Not all northern Unionsists were ready for rapprochement: a section of them, represented by the Rev. Ian Paisley, were unwilling to accept the premise that Catholics might ever cease to be enemies. O'Neill resigned in the face of attacks from these "loyalists" and was succeeded by James Chichester-Clark (b. 1923), who requested British troops to keep the peace between civil rights demonstrators and extremist Unionist mobs. Even with the backing of troops, the state was collapsing, and its inability to provide minimal protection for its Catholic citizens led to the recrudescence of the IRA first as a community defense force and then as an assailant of the crumbling state. The decision of Brian Faulkner, who became prime minister in 1971, to intern IRA suspects without trial led to increasing violence.

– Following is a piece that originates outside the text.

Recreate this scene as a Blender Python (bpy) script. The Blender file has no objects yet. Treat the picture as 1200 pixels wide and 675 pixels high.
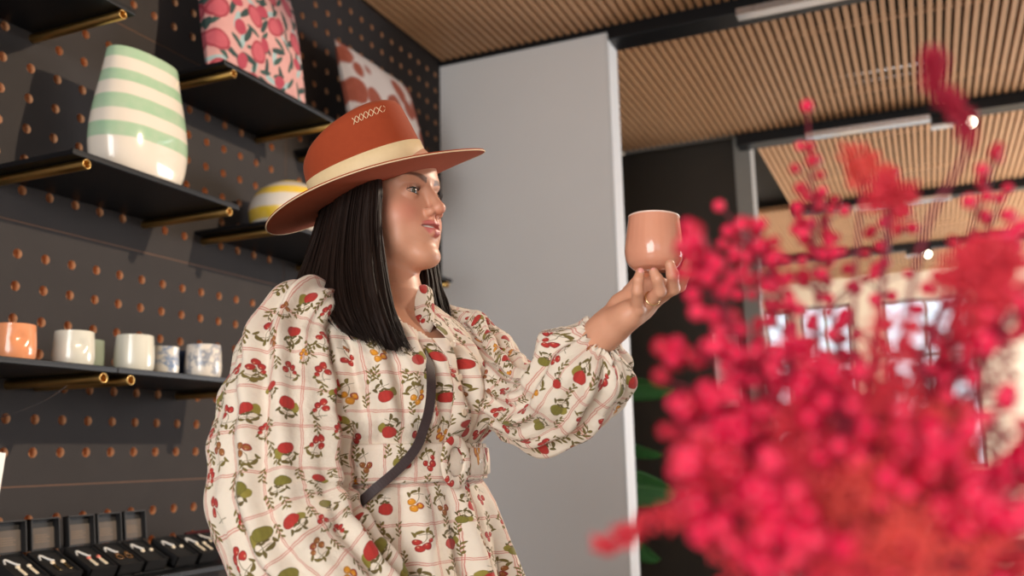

The final dissolution of the Northern Irish state was recognized by the imposition of "direct rule" from London in March 1972.

The crisis dragged on because no effective state replaced the rickety one that had collapsed in 1969-72. An experimental "power-sharing" government of Protestants and Catholics was brought down by a Unionist general strike in 1974. A new provincial assembly was elected in 1982, and in 1985, The UK and Ireland concluded an agreement that for the first time gave the Irish government an advisory role in Northern Irish affairs. Nevertheless, Northern Ireland remained beset by violence until 1994, when secret British negotiations with the IRA finally produced a cease-fire, which remained in effect until 1996. In 1995 the British and Irish governments issued a "framework document" in which they pledged cooperation to create a new political dispensation for Northern Ireland. In 1998 all the parties signed up to the Good Friday Agreement, which bestows a form self governmentto a cross community parliament based at Stormont.